Provided by the Yantar bus are all basic spacecraft functions such as power generation and storage, propulsion, attitude determination and control, data and command handling, and communications. Overall, the Lotos satellite has a diameter of 2.7 meters, a length of over seven meters and a mass on the order of five or six metric tons.

The satellite uses two deployable solar arrays for power generation and onboard batteries to deliver power to the various satellite systems when in eclipse.

The Service and Instrumentation Module has a length of around 2.2 meters and contains the satellite’s propulsion system that uses up to 900 Kilograms of Unsymmetrical Dimethylhydrazine and Nitrogen Tetroxide Propellants with Helium as pressurant gas.

The propulsion system consists of a main propulsion unit used for impulse burns and a series of low-thrust engines for vehicle control. The main engine of the vehicle provides 2.94 Kilonewtons of thrust and the reaction control engines have thrust levels from 5 to 100 Newtons.

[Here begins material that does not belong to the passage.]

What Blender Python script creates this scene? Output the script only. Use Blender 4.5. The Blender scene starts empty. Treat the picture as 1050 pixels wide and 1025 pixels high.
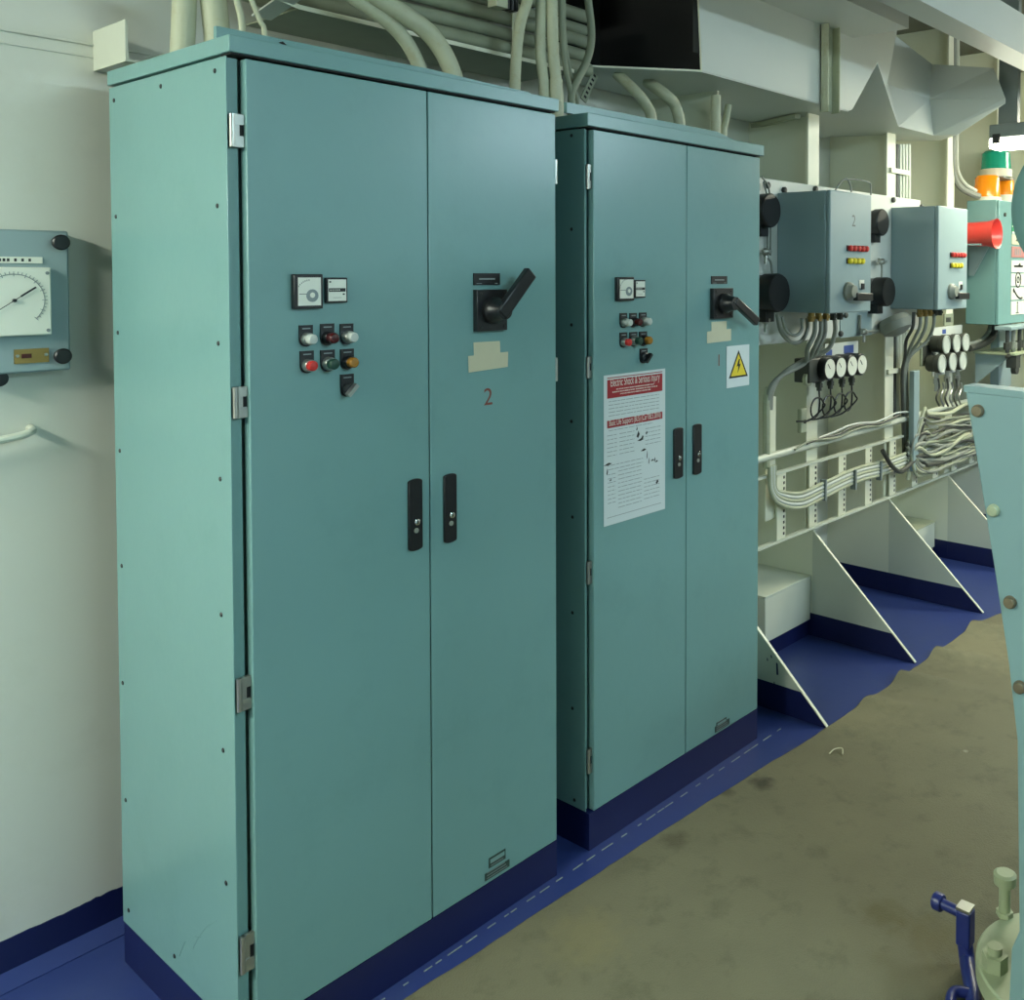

The Instrumentation Module has a length of approximately one meter and contains all support systems of the satellite including electrical systems, batteries, navigation equipment featuring a gyroscope unit and two Star Trackers, the vehicle’s communication system for command uplink and telemetry downlink and the attitude control system of the spacecraft. Attitude determination is provided by an Inertial Measurement Unit, Earth sensors and Star Trackers. The three-axis stabilized satellite achieves a pointing accuracy of 0.2 arcmin with a stabilization of 0.005 degrees per second.

Specifications of the Lotos ELINT payload, built by the TsNIRTI Institute of Radio Technology, are not available.

The Soyuz rocket launches the Lotos payload into an orbit of approximately 200 by 900 Kilometers at an inclination of 67 degrees. Circularization at an altitude of just over 900 Kilometers is done by the satellite itself.